Tom is the narrator of the second book and while you meet Kirri in ‘Lands Edge’ her story is told in the upcoming book 3, Fire Mountain. Kirri is an unknown quality, a woman of the inland. Her culture and world are very much more in the traditional mould. A culture, which Tom comes to realize he knows little of, even though it is the foundation of his own.
The upcoming novel Fire Mountain, and indeed the books of the Spirit Children Series are more involved in the complexities of the ‘old peoples’ Lore, that reminiscent of the ancient Australian Aboriginal tribes. The stories can only but be an interpretation of this Lore but these stories open up a view of a world long past and yet still dwelling amongst us in other forms.
I hope you enjoy the journey into this ancient culture, the oldest culture on earth surviving today in a contemporary world.
Travel well
Reblogged this on melonpopzdropz … and commented:
I love Jan Hawkins stories .. hopefully you will too and purchase to read.. a treat indeed.

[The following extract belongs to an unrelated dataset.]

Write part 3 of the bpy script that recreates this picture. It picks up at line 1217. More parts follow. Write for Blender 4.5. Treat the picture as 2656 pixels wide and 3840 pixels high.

Thank You La Mezz, It is always lovely to hear from readers. I appreciate your support and thank you 🙂
Jan, I enjoyed reading this update, and have shared it. I am one of those non- Aboriginals who feel native to this country I was born to.
Hi there George, thank you for your comment. You most certainly are native the country you are born too. Only in Australia have we given this a different connotation and it is ludicrous to say otherwise. Race can no longer be defined by your skin shade in a Global community, it is about the culture one grows up in and to be proudly Australian is something I refuse to appologize for. After near a quarter of a millennia of cross cultural blending Australia can no longer be defined by skin colour and being Australian is surely a cultural outlook. It is a way of life and a love for our country and our freedom as originally stated on the first day/time the people celebrated Australia Day back in 1788. Something all Aussies should be able to identify with, this is what it is to be an Australian Native to our Land.